Task details –
Extract only the lines from the start of the entries below to the line with "co.location = (0, 0, CZ);", inclusive; omit every picture.

(Entries with scene source code)
════════

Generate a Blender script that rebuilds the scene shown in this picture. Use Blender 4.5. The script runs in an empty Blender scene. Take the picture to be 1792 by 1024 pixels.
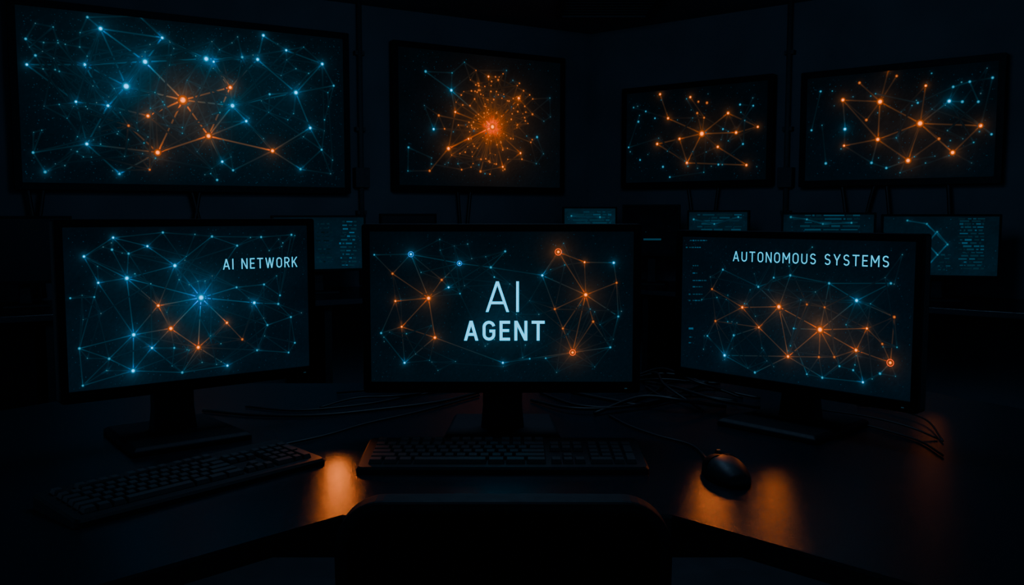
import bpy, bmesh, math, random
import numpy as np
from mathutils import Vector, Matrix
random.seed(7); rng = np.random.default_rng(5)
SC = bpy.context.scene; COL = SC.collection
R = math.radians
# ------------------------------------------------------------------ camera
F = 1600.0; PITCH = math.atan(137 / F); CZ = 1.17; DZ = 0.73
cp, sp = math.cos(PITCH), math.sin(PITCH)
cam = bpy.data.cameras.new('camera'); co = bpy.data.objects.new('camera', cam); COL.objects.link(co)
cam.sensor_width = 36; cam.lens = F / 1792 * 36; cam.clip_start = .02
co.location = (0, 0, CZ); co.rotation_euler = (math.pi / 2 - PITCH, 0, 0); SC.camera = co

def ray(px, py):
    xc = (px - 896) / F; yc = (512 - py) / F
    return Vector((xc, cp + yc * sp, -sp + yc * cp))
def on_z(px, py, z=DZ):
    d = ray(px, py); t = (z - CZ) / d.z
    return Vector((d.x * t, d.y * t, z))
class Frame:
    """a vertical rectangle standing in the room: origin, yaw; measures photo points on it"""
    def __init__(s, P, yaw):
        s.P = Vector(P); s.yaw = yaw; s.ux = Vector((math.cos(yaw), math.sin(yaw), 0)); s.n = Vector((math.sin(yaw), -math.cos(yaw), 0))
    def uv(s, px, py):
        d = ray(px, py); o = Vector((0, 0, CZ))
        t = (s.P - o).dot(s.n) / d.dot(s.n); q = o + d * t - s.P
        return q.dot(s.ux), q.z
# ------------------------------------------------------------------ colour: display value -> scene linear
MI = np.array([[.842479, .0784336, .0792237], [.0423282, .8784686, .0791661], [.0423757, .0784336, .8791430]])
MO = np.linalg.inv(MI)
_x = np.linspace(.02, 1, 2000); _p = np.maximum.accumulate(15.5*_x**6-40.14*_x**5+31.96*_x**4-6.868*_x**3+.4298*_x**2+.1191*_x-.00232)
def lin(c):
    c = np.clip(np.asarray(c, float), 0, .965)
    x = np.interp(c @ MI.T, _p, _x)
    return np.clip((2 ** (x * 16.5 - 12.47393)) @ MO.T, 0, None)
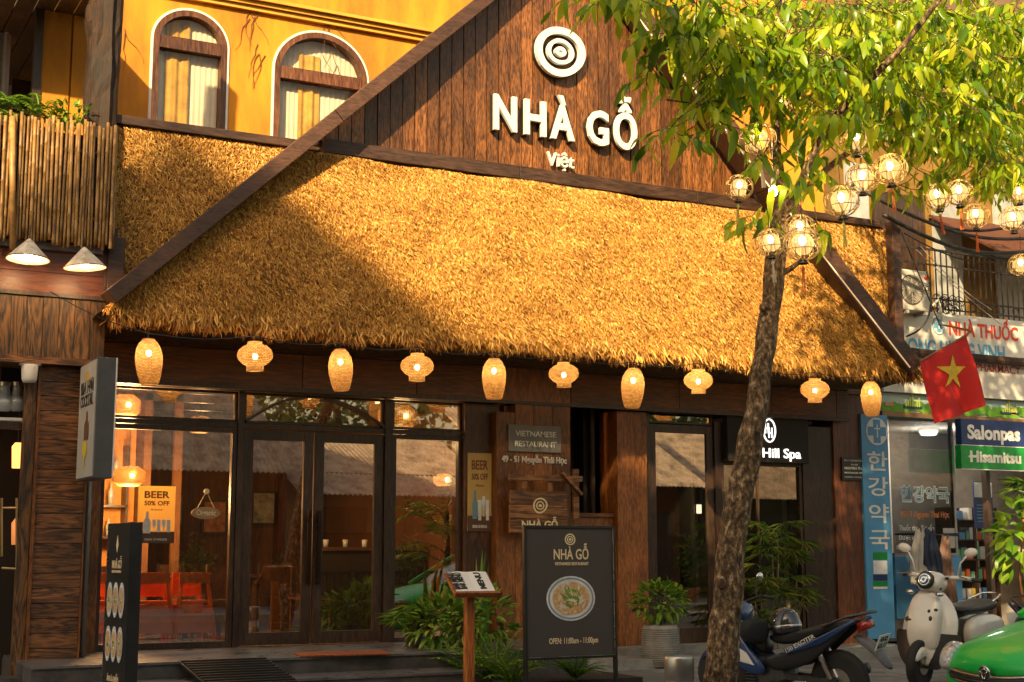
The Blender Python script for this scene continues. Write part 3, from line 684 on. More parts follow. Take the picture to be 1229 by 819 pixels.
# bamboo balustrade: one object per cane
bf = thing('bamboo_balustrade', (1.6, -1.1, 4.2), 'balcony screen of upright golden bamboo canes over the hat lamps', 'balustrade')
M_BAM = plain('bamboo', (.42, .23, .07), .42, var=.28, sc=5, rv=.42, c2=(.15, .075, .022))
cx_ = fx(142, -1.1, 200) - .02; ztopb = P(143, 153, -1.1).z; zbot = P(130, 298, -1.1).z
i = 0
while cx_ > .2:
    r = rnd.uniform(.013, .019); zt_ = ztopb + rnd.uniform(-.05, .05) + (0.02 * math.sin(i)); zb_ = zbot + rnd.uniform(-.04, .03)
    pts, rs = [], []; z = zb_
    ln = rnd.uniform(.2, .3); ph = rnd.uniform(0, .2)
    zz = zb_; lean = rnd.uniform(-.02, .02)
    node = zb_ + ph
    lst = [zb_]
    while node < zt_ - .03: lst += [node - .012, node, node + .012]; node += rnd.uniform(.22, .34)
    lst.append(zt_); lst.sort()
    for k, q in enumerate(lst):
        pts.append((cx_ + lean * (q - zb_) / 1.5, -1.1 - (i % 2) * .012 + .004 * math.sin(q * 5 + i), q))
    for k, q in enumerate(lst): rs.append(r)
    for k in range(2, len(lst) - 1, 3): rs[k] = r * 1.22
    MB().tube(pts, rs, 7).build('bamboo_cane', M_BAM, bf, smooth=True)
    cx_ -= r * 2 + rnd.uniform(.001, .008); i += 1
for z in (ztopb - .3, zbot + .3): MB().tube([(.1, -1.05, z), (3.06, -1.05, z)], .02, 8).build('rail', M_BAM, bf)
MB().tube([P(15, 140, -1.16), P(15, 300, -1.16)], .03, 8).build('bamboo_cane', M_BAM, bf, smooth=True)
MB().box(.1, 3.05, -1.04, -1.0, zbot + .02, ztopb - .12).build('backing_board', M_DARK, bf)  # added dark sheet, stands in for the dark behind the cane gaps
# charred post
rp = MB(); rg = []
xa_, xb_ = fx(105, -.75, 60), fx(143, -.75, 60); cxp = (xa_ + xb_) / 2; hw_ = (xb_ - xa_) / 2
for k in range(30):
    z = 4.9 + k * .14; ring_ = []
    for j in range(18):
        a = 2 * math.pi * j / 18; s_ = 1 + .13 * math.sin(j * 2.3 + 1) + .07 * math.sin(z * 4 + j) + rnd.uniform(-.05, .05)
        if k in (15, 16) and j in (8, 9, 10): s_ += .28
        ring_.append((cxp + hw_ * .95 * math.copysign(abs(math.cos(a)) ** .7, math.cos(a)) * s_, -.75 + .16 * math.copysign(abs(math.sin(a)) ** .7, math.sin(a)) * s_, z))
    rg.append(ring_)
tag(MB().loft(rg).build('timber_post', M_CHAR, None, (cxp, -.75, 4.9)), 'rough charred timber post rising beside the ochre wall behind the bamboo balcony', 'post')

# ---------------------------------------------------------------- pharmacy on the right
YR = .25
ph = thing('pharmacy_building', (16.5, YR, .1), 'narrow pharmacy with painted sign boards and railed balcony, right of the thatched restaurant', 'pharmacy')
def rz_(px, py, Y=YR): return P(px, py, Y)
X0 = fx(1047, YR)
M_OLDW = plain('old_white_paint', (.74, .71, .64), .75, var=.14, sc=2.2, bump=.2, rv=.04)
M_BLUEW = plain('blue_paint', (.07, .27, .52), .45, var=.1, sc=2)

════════

Solved exercise –
Generate a Blender script that rebuilds the scene shown in this picture. Use Blender 4.5. The script runs in an empty Blender scene. Take the picture to be 1792 by 1024 pixels.
import bpy, bmesh, math, random
import numpy as np
from mathutils import Vector, Matrix
random.seed(7); rng = np.random.default_rng(5)
SC = bpy.context.scene; COL = SC.collection
R = math.radians
# ------------------------------------------------------------------ camera
F = 1600.0; PITCH = math.atan(137 / F); CZ = 1.17; DZ = 0.73
cp, sp = math.cos(PITCH), math.sin(PITCH)
cam = bpy.data.cameras.new('camera'); co = bpy.data.objects.new('camera', cam); COL.objects.link(co)
cam.sensor_width = 36; cam.lens = F / 1792 * 36; cam.clip_start = .02
co.location = (0, 0, CZ); co.rotation_euler = (math.pi / 2 - PITCH, 0, 0); SC.camera = co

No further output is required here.